Almost nobody is doing that with any seriousness. If there’s one positive from England’s efforts at this tournament thus far it’s that there is very little danger of anybody going overboard about their chances. England supporters aren’t being patronising when noting how the draw now looks. They’re being self-deprecating.
The sleight of hand Holt has used to create his straw man here is to pretend the words ‘easy’ and ‘easier’ mean exactly the same thing. This is the easier half of the draw because it just demonstrably is.
The bottom half of the draw is easy in comparison to the top half. It is easier for England or anyone else here to go all the way than it is for, say, a France side that now potentially has to pick its way past Belgium, Portugal and Germany or Spain just to get to the final. England, Austria, Netherlands, Italy and Switzerland have all been backed in with the bookies over the last 24 hours; Denmark and Belgium have drifted. It’s not complicated.
Easier is simply not the same thing as easy. Almost nobody is seriously suggesting it is easy, as much as anything else because everyone has seen those first three games. Okay, Mark Goldbridge did suggest it was easy, but that really is an exception that proves the rule.

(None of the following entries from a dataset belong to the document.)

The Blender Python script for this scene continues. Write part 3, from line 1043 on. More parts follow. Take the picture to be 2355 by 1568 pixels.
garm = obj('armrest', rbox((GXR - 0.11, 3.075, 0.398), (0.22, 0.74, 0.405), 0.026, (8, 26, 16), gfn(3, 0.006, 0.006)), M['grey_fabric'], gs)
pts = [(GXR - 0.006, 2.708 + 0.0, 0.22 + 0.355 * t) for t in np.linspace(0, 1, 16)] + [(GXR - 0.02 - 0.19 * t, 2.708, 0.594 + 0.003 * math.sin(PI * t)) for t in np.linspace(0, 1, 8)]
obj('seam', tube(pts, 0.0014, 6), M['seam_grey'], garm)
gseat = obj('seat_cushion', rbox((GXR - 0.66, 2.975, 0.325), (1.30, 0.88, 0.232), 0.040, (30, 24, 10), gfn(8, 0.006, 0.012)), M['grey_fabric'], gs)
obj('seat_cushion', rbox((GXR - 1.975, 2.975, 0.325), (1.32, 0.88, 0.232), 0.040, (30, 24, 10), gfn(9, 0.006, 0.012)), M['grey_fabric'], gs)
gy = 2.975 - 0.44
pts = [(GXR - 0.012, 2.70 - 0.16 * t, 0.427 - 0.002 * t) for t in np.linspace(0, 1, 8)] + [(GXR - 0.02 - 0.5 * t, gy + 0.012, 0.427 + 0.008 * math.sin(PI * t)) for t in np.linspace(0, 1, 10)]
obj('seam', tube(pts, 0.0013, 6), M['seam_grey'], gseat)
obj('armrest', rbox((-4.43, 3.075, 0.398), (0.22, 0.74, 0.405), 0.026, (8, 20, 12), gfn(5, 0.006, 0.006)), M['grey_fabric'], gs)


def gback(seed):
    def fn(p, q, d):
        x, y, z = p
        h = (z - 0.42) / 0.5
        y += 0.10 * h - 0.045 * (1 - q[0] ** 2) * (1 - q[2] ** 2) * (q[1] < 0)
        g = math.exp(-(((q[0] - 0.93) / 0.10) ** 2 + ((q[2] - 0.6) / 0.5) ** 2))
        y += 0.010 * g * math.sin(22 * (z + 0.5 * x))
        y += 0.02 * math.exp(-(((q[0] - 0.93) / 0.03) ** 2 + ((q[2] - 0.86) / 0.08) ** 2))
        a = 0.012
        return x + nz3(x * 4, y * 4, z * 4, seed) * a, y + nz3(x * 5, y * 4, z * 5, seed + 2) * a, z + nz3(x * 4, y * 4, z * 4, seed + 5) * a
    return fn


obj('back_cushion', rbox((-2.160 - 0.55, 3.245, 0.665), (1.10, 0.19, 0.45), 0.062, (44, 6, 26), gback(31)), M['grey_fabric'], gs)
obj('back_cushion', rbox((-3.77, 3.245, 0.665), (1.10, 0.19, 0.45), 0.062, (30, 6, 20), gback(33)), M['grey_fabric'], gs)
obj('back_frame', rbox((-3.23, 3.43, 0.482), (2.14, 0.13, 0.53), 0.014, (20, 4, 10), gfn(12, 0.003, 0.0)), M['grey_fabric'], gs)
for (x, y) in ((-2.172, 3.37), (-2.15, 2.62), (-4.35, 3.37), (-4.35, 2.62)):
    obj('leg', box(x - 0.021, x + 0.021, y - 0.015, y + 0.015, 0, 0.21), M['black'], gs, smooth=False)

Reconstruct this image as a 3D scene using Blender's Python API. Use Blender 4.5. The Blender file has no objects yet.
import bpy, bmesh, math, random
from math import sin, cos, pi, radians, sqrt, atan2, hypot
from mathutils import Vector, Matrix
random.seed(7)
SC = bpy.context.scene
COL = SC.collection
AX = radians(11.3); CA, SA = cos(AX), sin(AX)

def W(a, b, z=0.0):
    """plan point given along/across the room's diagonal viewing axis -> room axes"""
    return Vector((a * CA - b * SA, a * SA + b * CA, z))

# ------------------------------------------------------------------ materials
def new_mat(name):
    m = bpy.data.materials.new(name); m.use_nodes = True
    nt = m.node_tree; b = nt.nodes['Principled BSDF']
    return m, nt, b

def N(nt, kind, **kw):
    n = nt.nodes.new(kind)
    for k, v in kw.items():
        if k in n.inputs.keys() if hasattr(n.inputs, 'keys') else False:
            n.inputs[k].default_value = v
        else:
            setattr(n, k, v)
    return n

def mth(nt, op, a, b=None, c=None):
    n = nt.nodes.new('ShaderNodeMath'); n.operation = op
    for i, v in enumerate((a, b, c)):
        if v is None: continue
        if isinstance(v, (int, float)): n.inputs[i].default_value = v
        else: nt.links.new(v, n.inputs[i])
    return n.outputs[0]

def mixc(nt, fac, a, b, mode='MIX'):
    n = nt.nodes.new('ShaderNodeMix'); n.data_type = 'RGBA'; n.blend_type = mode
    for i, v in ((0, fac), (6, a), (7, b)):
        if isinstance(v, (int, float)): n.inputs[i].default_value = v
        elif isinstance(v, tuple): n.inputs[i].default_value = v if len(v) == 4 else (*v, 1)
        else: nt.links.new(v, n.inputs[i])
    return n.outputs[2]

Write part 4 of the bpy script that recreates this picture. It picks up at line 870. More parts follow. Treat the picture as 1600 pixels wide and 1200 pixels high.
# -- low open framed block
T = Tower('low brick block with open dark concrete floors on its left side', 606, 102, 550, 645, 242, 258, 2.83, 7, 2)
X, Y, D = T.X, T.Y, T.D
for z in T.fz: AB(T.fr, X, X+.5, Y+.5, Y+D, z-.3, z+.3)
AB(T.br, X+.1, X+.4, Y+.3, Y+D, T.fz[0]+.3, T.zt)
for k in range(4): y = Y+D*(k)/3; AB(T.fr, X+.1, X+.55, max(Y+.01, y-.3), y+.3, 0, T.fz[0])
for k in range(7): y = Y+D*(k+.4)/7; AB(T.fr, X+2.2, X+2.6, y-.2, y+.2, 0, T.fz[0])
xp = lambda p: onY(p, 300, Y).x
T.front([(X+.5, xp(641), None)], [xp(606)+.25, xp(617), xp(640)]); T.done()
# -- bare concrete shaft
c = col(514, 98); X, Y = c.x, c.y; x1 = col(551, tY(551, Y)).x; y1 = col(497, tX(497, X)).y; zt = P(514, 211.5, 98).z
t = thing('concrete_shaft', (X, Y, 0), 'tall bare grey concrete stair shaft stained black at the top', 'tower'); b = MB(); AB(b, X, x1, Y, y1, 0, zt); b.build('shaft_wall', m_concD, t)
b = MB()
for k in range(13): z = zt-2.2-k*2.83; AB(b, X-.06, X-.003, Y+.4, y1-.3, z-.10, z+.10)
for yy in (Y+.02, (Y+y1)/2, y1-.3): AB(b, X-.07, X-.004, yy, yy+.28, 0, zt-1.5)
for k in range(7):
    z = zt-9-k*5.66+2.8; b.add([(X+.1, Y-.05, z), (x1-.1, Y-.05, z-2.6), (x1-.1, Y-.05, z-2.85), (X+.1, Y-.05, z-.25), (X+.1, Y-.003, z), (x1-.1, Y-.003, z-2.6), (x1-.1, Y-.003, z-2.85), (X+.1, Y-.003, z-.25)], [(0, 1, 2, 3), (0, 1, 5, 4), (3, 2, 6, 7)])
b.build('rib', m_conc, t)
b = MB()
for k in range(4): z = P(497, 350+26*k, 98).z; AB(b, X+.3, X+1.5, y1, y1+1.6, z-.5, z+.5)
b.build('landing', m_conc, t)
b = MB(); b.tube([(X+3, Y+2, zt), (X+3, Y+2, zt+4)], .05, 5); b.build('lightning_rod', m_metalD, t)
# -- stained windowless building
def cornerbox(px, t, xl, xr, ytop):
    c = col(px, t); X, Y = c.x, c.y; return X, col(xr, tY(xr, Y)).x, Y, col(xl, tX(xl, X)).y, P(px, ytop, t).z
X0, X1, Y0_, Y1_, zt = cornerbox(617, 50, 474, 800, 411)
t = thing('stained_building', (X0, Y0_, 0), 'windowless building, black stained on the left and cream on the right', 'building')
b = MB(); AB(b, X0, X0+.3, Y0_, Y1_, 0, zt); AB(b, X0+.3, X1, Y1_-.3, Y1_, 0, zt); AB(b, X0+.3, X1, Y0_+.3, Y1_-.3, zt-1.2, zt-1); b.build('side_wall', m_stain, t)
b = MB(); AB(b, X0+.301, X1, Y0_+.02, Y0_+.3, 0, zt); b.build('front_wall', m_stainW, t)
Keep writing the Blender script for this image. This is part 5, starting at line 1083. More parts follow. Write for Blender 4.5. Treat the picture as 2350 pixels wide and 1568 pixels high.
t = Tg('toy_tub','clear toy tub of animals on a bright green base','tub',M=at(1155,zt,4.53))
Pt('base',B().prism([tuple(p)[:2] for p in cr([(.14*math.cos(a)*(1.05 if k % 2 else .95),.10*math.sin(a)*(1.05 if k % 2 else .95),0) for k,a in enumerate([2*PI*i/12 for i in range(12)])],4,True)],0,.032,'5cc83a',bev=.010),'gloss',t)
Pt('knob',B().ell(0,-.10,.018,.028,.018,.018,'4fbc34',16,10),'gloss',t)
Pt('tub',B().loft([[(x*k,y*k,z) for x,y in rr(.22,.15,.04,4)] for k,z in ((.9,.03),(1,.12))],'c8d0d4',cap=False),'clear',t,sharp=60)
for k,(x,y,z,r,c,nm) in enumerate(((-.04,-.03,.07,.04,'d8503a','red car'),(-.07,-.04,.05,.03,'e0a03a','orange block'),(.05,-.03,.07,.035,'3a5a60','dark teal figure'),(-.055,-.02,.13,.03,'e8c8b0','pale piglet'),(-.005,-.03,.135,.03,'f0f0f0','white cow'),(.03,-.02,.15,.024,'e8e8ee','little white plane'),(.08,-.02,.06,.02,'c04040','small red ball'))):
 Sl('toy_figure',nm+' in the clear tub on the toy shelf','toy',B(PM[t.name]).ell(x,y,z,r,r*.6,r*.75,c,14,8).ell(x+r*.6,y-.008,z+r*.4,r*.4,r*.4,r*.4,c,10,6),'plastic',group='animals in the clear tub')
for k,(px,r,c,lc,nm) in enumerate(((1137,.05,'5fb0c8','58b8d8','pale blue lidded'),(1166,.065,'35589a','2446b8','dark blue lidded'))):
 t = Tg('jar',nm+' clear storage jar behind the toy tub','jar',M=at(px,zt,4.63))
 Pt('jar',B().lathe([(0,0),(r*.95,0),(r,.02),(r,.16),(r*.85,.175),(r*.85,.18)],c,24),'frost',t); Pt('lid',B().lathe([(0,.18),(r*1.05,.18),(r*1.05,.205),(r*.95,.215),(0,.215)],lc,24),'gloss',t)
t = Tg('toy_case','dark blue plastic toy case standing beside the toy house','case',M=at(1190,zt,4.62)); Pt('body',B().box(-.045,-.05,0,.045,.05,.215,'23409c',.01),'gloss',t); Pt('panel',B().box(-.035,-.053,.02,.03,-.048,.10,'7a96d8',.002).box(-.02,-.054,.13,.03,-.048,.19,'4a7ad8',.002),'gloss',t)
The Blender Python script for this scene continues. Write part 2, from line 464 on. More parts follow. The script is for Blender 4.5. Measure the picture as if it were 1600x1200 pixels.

And ‘England never learn?’ Again, who’s being patronising here? Is he seriously suggesting that only in England are we looking at that draw and thinking ‘Hello, that’s better than the other half of the draw…’?
There was a whole discourse in the Netherlands about whether it would be better to finish third in their group, as they eventually did, rather than second specifically to land in this half of the draw. Do they also never learn?
And above all Mediawatch simply doesn’t trust anyone who doesn’t look at a tournament bracket and instantly start plotting potential paths for everyone. Admittedly, that may very well just be us, but there’s nothing arrogant or patronising about ‘If we do this, then next it might be this, and then…’
That kind of dreaming is in our view an absolute cornerstone of fandom. If you can’t dream and imagine ‘What if?’ then really what’s the point of any of it?